The Tyranny of Politeness

Politeness is a great thing and not surprisingly is considered a desirable trait across most cultures. It greases the wheels of communication and makes everyone feel more valued and more respected. But, there comes a time when politeness becomes tyrannical. A case in point: When Barack Obama was asked in the third and final debate if Sarah Palin was qualified to be President of the United States he did not say “no”. Instead he spoke around the issue, even complimenting Palin on various qualities. So, what are we the viewers to conclude? Does Obama think Palin is qualified (but didn’t say it directly because he didn’t want to build her credibility) or does he think she is not qualified (and he was just being polite)? With such indirectness, it’s impossible to tell. And very likely each person—depending on his or her political beliefs—will conclude something different.

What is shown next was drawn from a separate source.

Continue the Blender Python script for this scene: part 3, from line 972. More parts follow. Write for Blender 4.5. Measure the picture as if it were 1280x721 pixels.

Isn’t the Presidency of the United States important enough to give direct (and yes, even impolite answers) to a question that can have world wide implications? At what point is this brand of politeness equivalent to lying? At what point is such indirectness unethical? The problem, of course, is that Obama had no choice; he was forced by the culture of politeness to use indirection and avoid attacking Palin’s positive face.
Politeness is a great thing, but when issues are as important as the Presidency of the United States, it seems a little less politeness and a little more directness would help.